PROBLEM TO WORK ON: Read the entries below and pull out each line with the string "pixels".

THE INPUT:
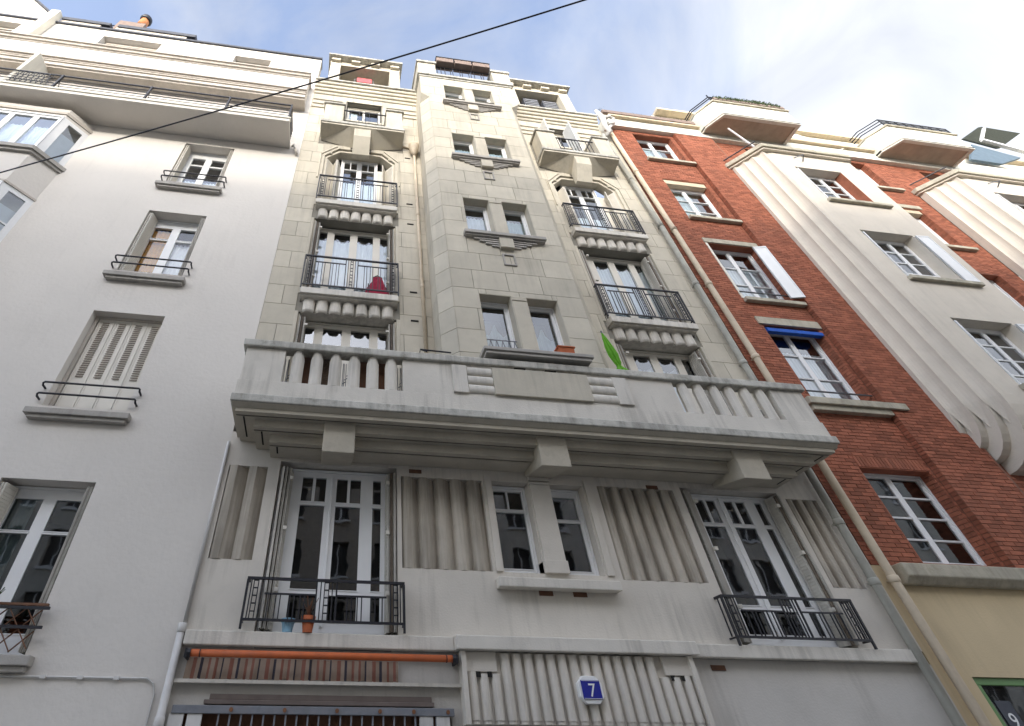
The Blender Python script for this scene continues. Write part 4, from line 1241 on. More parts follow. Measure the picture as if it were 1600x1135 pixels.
--
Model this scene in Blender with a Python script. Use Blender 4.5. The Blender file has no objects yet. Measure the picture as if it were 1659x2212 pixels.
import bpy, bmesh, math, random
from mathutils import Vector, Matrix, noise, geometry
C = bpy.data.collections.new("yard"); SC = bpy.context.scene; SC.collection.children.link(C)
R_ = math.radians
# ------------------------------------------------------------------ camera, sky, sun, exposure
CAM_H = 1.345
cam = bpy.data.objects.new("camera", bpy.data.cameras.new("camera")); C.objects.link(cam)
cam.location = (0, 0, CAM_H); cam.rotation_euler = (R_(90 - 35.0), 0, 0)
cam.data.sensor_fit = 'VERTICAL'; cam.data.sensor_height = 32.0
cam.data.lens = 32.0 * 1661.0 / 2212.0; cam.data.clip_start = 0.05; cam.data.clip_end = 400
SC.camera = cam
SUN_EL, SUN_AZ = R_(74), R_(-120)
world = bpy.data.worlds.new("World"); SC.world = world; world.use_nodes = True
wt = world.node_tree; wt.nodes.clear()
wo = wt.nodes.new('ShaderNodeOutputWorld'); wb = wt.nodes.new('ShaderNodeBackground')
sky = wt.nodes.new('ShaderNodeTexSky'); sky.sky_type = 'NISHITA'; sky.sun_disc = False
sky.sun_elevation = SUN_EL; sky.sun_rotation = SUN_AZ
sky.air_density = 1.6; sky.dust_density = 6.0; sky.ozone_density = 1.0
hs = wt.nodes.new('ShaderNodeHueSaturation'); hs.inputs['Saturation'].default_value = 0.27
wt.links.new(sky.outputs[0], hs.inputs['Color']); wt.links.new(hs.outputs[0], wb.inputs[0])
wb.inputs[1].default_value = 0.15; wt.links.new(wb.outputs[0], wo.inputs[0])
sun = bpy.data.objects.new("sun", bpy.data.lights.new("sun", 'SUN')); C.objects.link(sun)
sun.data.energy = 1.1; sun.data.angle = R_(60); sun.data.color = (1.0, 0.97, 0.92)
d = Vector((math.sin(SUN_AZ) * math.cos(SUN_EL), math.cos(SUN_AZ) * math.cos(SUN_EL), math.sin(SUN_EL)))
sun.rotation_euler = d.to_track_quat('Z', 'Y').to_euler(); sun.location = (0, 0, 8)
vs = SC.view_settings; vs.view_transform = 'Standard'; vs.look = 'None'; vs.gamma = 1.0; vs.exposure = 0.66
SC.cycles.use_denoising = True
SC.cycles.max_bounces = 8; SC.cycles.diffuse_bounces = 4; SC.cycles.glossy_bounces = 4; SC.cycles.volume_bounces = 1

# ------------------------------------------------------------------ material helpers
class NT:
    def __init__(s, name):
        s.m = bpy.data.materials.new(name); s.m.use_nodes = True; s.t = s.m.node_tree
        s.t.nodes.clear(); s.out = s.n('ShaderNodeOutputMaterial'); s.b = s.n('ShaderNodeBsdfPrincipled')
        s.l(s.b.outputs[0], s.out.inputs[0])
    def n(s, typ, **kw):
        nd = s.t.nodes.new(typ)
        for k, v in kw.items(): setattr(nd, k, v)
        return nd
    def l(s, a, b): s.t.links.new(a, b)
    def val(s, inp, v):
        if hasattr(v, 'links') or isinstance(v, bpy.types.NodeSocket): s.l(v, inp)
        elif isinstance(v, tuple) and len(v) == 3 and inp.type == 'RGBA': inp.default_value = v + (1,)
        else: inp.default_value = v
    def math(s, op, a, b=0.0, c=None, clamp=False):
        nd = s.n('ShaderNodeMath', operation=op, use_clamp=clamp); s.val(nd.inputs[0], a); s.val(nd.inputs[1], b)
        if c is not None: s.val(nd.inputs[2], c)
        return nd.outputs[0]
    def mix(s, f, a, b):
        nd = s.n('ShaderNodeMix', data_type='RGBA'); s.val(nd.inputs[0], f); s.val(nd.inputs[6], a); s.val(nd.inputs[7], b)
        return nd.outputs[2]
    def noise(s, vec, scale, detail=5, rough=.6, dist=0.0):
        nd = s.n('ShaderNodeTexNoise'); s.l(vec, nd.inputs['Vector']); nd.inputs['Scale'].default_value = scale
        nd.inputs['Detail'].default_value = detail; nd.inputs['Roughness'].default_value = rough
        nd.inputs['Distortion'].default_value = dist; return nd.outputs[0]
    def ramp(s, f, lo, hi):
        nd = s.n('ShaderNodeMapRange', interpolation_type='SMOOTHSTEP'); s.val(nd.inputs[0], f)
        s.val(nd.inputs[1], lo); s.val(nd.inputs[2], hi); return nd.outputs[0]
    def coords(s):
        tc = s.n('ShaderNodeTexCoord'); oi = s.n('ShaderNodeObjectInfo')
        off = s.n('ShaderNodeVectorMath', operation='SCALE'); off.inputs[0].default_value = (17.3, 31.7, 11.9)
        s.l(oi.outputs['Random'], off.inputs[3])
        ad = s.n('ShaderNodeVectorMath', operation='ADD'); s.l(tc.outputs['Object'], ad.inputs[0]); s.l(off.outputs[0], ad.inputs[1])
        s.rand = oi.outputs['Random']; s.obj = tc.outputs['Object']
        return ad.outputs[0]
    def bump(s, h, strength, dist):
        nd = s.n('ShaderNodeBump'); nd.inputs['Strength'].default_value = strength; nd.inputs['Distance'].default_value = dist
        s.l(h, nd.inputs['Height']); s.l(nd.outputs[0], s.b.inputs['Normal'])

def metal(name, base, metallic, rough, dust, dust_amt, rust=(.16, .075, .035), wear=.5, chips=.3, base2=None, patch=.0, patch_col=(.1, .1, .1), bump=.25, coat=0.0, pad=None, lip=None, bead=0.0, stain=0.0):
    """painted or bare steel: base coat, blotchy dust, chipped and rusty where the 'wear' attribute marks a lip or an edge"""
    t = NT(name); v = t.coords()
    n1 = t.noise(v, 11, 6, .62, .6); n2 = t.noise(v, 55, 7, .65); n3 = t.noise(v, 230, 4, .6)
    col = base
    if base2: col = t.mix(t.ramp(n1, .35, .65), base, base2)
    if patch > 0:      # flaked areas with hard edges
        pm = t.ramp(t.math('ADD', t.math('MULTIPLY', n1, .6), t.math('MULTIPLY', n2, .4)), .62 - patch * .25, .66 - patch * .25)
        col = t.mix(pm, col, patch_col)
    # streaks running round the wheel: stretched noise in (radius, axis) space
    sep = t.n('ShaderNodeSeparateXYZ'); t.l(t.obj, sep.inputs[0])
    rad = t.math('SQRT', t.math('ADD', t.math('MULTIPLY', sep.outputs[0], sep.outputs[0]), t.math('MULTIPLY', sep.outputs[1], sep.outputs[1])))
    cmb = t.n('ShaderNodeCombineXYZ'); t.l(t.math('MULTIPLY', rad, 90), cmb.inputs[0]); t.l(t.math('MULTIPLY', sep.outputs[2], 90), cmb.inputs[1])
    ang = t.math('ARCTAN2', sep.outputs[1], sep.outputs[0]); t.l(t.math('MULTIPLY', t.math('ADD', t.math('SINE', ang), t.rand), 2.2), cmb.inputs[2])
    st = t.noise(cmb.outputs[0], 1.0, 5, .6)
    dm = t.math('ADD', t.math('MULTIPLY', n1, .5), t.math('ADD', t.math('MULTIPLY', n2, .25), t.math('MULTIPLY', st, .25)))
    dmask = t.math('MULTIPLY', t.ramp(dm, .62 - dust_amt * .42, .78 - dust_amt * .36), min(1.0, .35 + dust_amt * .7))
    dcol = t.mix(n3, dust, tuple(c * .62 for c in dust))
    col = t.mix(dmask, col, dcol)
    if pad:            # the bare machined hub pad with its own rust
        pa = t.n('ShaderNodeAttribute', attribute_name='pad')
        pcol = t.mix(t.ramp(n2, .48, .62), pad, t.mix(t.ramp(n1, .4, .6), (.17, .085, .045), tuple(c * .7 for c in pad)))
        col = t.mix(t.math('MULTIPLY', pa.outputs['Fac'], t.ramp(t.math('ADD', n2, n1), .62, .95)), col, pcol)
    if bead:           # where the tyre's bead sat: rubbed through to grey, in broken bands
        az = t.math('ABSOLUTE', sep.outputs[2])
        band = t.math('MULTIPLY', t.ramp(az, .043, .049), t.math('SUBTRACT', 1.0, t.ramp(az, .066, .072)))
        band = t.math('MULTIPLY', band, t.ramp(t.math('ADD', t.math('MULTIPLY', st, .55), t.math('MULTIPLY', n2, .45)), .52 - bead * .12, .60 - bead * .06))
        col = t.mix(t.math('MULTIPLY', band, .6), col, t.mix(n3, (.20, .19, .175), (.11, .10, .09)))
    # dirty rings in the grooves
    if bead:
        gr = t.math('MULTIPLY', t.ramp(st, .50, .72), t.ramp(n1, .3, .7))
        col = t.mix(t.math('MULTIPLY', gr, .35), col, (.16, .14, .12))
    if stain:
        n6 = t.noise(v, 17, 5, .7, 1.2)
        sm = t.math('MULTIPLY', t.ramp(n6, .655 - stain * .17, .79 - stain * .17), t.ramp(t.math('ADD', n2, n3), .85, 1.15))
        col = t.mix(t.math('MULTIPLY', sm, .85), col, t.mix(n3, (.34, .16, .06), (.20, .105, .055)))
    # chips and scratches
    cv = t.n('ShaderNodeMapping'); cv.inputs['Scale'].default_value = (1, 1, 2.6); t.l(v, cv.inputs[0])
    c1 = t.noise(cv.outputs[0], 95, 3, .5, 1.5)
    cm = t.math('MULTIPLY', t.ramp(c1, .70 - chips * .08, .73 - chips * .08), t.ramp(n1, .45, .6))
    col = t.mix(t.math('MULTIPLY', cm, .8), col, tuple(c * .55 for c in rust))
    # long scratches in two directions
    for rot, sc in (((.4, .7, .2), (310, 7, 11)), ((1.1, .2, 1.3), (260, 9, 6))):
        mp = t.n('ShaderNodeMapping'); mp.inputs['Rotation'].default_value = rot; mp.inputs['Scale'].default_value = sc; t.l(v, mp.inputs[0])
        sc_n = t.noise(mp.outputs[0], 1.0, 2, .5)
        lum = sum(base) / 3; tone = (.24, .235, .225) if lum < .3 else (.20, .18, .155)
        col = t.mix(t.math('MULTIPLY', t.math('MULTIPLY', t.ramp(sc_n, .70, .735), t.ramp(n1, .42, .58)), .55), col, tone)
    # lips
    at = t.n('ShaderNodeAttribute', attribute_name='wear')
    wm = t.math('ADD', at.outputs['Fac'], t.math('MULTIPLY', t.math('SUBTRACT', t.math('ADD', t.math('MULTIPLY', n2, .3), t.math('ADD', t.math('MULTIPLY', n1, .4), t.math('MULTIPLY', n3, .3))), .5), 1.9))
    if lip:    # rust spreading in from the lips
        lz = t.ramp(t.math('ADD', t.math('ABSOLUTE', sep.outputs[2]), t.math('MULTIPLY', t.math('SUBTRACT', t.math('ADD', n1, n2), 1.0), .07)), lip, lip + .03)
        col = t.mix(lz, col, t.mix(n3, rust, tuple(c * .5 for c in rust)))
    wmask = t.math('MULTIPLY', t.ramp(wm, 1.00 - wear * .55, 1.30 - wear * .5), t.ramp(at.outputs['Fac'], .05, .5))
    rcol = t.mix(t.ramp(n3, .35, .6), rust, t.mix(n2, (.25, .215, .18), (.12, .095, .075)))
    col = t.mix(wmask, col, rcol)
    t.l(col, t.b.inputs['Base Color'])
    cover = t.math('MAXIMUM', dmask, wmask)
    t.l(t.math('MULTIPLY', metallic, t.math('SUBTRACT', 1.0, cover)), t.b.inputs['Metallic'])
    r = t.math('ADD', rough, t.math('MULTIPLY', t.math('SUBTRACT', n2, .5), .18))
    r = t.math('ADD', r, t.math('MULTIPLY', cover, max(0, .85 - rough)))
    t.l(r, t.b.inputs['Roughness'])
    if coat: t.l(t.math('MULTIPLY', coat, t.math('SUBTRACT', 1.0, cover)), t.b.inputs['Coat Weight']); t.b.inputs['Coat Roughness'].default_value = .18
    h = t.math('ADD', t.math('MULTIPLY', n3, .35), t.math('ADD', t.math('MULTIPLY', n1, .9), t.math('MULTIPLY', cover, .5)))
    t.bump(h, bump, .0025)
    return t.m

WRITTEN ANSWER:
The Blender Python script for this scene continues. Write part 4, from line 1241 on. More parts follow. Measure the picture as if it were 1600x1135 pixels.
Model this scene in Blender with a Python script. Use Blender 4.5. The Blender file has no objects yet. Measure the picture as if it were 1659x2212 pixels.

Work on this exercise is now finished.